Dams Graded 'D' on ASCE Report Card

Washington, D.C. – In light of the “D” grade given to the nation’s dams in the 2013 Report Card on America’s Infrastructure, the Association of State Dam Safety Officials (ASDSO) called today for increased investment in dam infrastructure across the United States.

The Report Card, issued every four years by the American Society of Civil Engineers (ASCE), left the dam grade unchanged from 2009 and determined that the country needs to invest an estimated $54 billion* over the next five years in order to rehabilitate all of the dams that require rehabilitation. Of this amount, $21 billion is needed to repair the nation’s high-hazard potential dams to bring them into a safe condition.

“We know the D grade is a fair assessment of the status of the nation’s dam infrastructure, and we believe it represents an important wake-up call for state and federal officials, dam owners and  people who live and work near dams,” said Lori Spragens, executive director of ASDSO. “Dams are integral to our nation’s infrastructure and we all have a role to play in creating a future where all dams are safe. By investing today, we will save lives and property tomorrow.”

ASDSO works with dam owners and state and federal lawmakers to create strong dam safety programs nationwide and educates the general public living near the more than 85,000 dams in the United States.

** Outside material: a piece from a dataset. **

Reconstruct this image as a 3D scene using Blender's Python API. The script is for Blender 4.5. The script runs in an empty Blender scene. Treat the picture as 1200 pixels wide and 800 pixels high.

In the last four years, the number of high-hazard potential dams has risen to include more than 11,300 state-regulated dams. This means that more and more people are moving in below these dams and, should these dams fail, there is the possibility of the loss of human life. Over the past six years, for every deficient, high-hazard potential dam repaired, nearly two more were declared deficient.

The average dam in the United States is just over 51 years old. While, the age of a dam is not necessarily a direct indicator of its condition, it represents an indirect indicator in that old dams were not built to the standards of today. Some older dams are considered in poor condition for this reason alone; others may have been inadequately maintained as well.

*Note to editors: The Report Card inadvertently misstates the total amount of needed investment at $80 billion, but all parties agree that the correct estimate is $54 billion.